Forgot to answer the lardoons question but Ghost did admirably. I didn’t suspect Ghost was showing off his literacy but someone was, that is why I said I hadn’t seen that one in a long time. I used to be a big fan of Julia Child and Craig Claiborne, similar cooks and you can learn an awful lot by reading people like that. I used to read cookbooks for entertainment, like others read novels. Now I never cook much at all it seems.
I always favored fat back for lardoons as they are firmer and stiffer than bacon and bacon is danged hard to poke in a tiny slit.
It is same way you make slits to poke slivers of garlic into meats and about the same size.
The other day I described trying to poke a set of boat sails and masts into a long, skinny sail bag as trying to push a stick down a python like bag. I would describe lardoons as graphically but it wouldn’t be suitable for polite company!
Better if the lardoons are frozen, actually, makes them harder and more easily inserted.
Different cooking subject, I think I will use my favorite turkey baking method and loosen all the skin on bird and pack it with herbed butter between skin and flesh. Since the freeze froze all my herbs, they won’t be mine!
If there is another in the cooking trinity that will improve anything, it is butter. Used to cook a lot of dishes that began, “Soften/melt one stick of butter” and went on to add more!
Love, Jackie
I definitely have fallen off the butter wagon the past two days.

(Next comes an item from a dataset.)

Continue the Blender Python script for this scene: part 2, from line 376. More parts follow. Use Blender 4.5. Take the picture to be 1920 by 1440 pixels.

As I confessed last night, the beer bread smelled so good right out of the oven that I just had to have a piece of it with a (small) pat of butter on it.
Then this morning, when I used the beer bread to make French toast, I figured in for a penny, in for a pound, and pan fried it in butter.
Then this afternoon, my Mom said some corn bread surely would be good with the ham and bean soup I’d made her to have for dinner, so I drug out one of my larger cast iron skillets and the Shawnee Pride yellow cornmeal mix, and voilà…cornbread to carry over to her apartment. So of course, I had to save a couple of slices of it to have later with my dinner…with another small pat of butter on it.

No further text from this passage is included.